Sharing Stories for Systemic Change
When an act of legislation ends legal discrimination, it does not automatically end oppression or abuses of power, said scholar and activist Jamal Grant at an assembly hosted by the student clubs Students Interested in Middle Eastern Affairs (SIMA) and Amnesty International.
“It’s not enough to change bad laws and bad leaders,” he said. “We have to change the systems that keep bad leadership in power.”
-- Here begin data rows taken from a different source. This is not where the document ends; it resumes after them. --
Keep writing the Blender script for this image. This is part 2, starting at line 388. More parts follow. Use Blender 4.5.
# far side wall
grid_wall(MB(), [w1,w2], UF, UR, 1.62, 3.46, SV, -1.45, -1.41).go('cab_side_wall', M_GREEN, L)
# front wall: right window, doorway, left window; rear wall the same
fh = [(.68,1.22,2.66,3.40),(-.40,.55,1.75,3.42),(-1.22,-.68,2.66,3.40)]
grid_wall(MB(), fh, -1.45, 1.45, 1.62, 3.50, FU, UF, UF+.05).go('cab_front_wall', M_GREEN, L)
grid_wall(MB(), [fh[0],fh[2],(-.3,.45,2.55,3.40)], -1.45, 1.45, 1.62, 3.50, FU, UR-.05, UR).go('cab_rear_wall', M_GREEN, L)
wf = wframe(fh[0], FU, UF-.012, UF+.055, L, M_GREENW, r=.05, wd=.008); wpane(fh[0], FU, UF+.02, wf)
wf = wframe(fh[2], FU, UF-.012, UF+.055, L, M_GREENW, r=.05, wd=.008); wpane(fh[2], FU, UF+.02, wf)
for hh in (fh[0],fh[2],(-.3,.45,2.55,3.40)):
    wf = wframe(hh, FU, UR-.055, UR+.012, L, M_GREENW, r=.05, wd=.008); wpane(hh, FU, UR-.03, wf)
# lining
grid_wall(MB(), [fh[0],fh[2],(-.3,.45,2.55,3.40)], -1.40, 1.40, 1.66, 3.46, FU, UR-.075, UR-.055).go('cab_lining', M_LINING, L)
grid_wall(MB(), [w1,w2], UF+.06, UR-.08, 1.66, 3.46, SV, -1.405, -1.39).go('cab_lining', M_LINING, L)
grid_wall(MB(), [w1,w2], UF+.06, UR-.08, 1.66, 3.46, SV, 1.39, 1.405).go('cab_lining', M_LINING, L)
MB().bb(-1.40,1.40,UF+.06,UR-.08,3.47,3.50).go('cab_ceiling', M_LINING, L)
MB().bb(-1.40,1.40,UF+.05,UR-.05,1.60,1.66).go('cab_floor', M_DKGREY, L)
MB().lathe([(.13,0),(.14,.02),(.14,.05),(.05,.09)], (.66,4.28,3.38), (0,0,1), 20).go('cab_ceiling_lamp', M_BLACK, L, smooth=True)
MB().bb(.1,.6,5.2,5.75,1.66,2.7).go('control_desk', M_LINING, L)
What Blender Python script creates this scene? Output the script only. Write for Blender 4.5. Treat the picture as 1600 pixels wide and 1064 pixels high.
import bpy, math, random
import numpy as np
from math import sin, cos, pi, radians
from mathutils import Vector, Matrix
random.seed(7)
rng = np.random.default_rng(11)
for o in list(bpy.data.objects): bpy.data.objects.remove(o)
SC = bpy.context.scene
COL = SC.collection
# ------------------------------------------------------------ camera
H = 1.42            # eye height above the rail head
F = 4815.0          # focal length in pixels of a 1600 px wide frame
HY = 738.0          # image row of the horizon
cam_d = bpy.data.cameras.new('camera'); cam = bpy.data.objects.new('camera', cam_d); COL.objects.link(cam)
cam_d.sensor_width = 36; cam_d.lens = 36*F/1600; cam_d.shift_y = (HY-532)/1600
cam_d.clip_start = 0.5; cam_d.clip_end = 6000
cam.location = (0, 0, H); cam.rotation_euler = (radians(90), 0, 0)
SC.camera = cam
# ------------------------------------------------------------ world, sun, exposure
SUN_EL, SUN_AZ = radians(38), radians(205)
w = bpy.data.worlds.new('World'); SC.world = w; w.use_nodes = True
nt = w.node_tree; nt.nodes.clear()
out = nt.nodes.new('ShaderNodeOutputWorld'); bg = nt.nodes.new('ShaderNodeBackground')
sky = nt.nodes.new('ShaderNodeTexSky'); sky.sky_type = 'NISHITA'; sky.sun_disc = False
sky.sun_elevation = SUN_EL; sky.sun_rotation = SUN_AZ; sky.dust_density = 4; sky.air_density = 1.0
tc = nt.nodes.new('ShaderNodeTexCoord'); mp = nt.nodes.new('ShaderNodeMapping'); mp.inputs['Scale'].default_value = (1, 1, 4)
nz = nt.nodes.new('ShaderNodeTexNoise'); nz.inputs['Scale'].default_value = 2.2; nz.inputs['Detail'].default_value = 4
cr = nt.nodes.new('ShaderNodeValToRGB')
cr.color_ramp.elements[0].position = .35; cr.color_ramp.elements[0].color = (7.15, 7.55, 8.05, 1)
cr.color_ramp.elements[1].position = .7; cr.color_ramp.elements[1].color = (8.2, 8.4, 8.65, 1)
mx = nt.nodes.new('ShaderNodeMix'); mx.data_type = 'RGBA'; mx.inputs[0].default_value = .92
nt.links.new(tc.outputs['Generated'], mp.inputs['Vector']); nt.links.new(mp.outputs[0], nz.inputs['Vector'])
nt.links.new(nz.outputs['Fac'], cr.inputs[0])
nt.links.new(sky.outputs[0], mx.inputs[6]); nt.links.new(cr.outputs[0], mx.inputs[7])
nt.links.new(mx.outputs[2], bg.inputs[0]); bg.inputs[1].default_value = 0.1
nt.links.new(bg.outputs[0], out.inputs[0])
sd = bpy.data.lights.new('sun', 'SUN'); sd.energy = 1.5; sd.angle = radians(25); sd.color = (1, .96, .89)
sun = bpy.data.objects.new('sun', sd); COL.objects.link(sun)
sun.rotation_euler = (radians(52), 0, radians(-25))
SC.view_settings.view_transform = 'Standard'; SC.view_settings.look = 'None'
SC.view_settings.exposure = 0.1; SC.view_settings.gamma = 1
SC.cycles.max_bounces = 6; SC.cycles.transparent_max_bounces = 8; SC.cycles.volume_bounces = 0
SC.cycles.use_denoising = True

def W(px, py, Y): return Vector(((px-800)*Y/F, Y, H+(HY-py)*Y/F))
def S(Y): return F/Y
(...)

Grant worked with three other African American scholars and activists to create a film exploring the topics of wealth inequality, race relations, and progress in post-apartheid South Africa for the Ase [Ah-SHAY] Research Film Project. He was the lead producer for the film, Ubuntu Rising, a documentary covering the legacy of apartheid: continued social inequality, corruption, infrastructure failures, and poverty.
Filmmaking was a new venture for Grant, a first-generation American who was raised by Trinidadian immigrants in Boston. He graduated from the University of Massachusetts, Lowell, with a bachelor’s degree in mechanical engineering, and has worked as a mechanical and aerospace systems engineer at MIT’s Lincoln Laboratory. He is the founder and director of the NET Mentoring Group, a nonprofit focused on closing the achievement and opportunity gap for minorities and young women in STEM fields. He has held international human and civil rights fellowships in Rwanda, Detroit, and Atlanta, where he studied colonialism, resistance, and social progress.
Grant is a public policy master’s degree candidate at Harvard Kennedy School of Government, where he is a fellow at the school’s Center for Public Leadership.